Wooo Tim! TOPP sent him to a testing conference where he presented "Tim-bits" after each group discussion, summarizing it from the viewpoint of a relative newcomer to the field. "For a newbie out of college, this was some pressure," said Tim... but it looks like he did an amazing job. My favorite note is this one: "Tools don’t solve problems, they help people solve problems. Like a hammer helps in building a roof, our tools help in doing performance testing. No one tool will do our work for us." (Goranka Bjedov, Google)

Now, Andy. Every time I visit Olin and stay at Andy P's, we end up talking until at least 4am. This time it was about education (which isn't unusual) and self-directed learning (also not unusual) and ended up with Things Happening (...also not unusual). The most "exciting" parts went something like this.
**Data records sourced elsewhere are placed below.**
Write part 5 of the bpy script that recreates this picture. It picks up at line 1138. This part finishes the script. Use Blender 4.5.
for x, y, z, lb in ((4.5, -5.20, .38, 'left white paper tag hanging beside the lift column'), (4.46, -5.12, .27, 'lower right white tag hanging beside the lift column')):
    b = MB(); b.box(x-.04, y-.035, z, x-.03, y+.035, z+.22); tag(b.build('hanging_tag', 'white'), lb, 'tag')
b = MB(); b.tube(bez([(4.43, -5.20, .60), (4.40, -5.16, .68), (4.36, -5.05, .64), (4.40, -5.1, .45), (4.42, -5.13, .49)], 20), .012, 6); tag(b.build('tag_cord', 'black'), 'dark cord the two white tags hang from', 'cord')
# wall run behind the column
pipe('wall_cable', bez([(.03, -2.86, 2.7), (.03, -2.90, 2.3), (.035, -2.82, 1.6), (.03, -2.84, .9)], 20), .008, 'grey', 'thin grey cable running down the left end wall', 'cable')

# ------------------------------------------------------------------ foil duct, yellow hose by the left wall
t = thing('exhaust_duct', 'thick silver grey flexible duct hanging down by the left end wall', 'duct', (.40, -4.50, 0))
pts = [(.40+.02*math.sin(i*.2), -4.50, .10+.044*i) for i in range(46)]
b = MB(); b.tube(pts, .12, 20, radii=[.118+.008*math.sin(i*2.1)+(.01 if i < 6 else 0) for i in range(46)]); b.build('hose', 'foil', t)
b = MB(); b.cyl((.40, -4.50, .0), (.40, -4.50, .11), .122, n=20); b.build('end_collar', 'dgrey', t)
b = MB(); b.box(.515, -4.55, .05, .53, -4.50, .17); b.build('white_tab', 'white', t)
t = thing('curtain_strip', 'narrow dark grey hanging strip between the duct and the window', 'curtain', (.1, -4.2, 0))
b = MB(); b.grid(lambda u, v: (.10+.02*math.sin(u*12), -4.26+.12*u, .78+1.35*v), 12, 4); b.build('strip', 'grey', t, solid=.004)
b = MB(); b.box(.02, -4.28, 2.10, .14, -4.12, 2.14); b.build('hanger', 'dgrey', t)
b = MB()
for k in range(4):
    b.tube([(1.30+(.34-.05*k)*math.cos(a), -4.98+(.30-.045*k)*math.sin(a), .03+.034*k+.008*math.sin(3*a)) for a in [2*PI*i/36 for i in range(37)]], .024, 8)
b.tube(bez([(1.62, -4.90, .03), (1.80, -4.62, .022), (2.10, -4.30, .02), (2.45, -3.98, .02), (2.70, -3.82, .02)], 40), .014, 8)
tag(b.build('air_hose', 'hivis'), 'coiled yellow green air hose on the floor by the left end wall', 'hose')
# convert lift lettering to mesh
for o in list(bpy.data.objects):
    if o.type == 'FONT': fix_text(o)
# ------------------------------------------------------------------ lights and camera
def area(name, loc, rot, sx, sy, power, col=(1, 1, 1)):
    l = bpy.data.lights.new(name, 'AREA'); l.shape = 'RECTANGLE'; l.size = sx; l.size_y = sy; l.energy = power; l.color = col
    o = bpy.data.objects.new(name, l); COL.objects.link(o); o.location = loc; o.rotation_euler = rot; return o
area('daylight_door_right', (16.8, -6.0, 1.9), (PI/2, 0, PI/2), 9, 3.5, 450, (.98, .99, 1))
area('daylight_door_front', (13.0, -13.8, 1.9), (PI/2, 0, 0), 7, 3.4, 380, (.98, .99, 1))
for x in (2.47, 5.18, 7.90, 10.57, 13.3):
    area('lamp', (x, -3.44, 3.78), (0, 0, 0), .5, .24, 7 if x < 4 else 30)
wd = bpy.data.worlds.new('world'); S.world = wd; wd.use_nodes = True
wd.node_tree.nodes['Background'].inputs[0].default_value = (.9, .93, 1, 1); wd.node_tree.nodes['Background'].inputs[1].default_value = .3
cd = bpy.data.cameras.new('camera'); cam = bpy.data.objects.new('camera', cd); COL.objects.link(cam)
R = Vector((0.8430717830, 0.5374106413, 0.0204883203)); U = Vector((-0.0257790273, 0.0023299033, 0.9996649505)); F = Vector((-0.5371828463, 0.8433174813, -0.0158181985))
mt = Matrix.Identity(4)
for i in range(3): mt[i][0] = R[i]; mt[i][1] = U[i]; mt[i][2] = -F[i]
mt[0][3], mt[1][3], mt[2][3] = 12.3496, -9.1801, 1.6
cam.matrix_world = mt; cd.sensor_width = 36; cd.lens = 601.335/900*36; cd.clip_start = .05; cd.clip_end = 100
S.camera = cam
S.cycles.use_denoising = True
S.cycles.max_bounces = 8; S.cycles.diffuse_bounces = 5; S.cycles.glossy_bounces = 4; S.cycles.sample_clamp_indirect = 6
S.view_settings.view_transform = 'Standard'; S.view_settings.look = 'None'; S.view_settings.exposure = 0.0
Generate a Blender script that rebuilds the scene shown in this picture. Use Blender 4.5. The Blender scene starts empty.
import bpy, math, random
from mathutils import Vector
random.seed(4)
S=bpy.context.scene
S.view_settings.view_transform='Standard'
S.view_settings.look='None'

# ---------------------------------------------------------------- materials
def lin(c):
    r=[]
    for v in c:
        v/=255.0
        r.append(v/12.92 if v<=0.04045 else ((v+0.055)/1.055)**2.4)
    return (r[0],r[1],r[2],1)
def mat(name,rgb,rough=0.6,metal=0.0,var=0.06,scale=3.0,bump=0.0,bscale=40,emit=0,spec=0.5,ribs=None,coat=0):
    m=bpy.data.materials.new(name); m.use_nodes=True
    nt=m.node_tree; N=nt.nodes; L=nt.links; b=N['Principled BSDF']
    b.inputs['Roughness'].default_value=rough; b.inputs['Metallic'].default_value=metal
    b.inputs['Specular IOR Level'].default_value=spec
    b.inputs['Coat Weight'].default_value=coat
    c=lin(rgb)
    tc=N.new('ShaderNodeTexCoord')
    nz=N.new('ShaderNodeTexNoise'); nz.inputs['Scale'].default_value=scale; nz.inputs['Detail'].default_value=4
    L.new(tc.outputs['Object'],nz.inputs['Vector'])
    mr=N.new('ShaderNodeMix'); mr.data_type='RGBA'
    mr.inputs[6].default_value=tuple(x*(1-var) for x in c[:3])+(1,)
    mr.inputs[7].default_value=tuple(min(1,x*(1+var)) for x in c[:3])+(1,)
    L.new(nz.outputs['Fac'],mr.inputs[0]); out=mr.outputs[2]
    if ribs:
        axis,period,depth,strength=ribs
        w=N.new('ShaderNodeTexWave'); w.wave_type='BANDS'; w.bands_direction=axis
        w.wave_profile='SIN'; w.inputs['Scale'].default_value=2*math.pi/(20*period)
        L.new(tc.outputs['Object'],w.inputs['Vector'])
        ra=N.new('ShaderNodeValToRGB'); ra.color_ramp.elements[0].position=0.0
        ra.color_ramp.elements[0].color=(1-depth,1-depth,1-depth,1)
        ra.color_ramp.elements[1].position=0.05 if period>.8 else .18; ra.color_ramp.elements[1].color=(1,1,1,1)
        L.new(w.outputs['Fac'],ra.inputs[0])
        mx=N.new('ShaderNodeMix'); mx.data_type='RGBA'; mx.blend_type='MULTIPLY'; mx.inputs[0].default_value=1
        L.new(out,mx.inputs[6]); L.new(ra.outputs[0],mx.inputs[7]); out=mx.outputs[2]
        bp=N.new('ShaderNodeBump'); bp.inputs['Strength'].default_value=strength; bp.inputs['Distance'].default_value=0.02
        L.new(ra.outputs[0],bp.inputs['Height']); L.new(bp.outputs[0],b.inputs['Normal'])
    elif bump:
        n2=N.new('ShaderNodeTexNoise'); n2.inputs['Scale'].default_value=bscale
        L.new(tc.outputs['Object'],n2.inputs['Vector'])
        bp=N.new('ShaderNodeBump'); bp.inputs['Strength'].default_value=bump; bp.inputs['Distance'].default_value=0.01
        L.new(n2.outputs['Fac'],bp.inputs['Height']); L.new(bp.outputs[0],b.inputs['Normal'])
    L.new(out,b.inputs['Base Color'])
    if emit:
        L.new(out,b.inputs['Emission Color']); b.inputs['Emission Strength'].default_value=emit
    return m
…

"I want to start a virtual school."
"I'll enroll as a student. Here are some courses of study I'd like to do. Are you joining me?"
"Yes! How about an MBA?"

Several hours of research later, we now have an "MBA Learning Plan" (we're aware it's going to change as we start going through it). The "MBA" part is a mild misnomer since it consists of the things we'd want to learn at a "traditional" MBA program, doesn't have the things we don't think are important (this is different from the things we're gritting our teeth about learning but are doing anyway - for instance, we're not psyched about covering accounting, but we will) and includes a couple topics outside the usual scope of MBA programs. For me, about half the things in the (year-long, currently) study plan were things I was already doing and looking into, but wanted to be forced to reflect on, so it's deepening my current activities rather than adding onto them.

For reference, here are the two things I'd want to get out of an MBA (Andy made me write them down):

The first objective would be to learn how to run an open-source company (and what that means) with a focus on project/company lifecycles and how people fit into/react within various roles in an organization, both formally and emergently defined.

The second objective would be to understand my own career and personal growth as something separate from the organizations I'm affiliated with, because I believe I'm at my best (both for myself and the organizations I work with/for) when I'm working within and across multiple groups at once (be that a part-time job while doing graduate studies, working full-time and volunteering heavily at a separate organization, or whatever).

The second conversation went something like this:

"I'd like to start a business someday."
"Ok, let's do that before we go to sleep (it was ~5:20am, and we slept before 6)."

So... yeah. Our target date is public launch before Olin's graduation (next Sunday). Stay tuned. We also need to find a place to keep track of our "MBA" studies. Wikiversity again, perhaps?

Working backwards chronologically: the garden on top of the parking lot by my office is a wonderful place to have lunch, and Henry Hardy is my hero. I think I would benefit from throwing myself "backward in time" and learning how to write really tight assembly and C, playing with very old computers or things that roughly approximate them. It might get me past my "but I'm expected to know this and now I feel stupid" hangup-block that (I believe) stops me from making rapid progress in computing/programming and electrical engineering type things. Of course, it's also important to not get so hung-up on not learning "fast enough" that I... don't learn at all. (Once I start thinking metacognitively, stopping that infinite reflection recursion is like not thinking of a purple elephant sometimes.)

Wednesday night was also delightful. It was Kristen Dorsey's birthday (hello, old one!) and a whole lot of us went down to John Harvard's to consume copious amounts of cholesterol-laden food, then to Kristen's house to hang out and catch up and generally have fun times. It turned out that our entire suite (the suIEEEte suite) was present, the first time we'd been all together since graduation, and everybody is doing great. Kristen and I argued about who'd earned the least money this year (she's volunteering at starvation wages for FIRST before heading to grad school at CMU in the fall, I'm on my year off and pulling down occasional internship stipends while paying travel expenses).

I wanted to head back to the office and work, so they dropped me off at the train station by dangerously overloading Jeff's car. I ended up clutching the shotgun seat's headrest and sitting mostly on the rear passenger-side seat's door handle, wedged between that and Gallimore's knee. It's nice to be around people I trust and know well enough to physically touch past the functional hand-lending and the social handshake or hug - backrubs, piggyback-rides, hair-rumples, and so on. It's one of those "don't realize how much you missed it" things; I realized this two hours into the get-together when I thought "wait, wait... I'm leaning against somebody (VanWyk) and feel perfectly comfortable and didn't even notice it!" I'm usually very shy about and aware of physical contact with other people, so being able to let my guard down was great.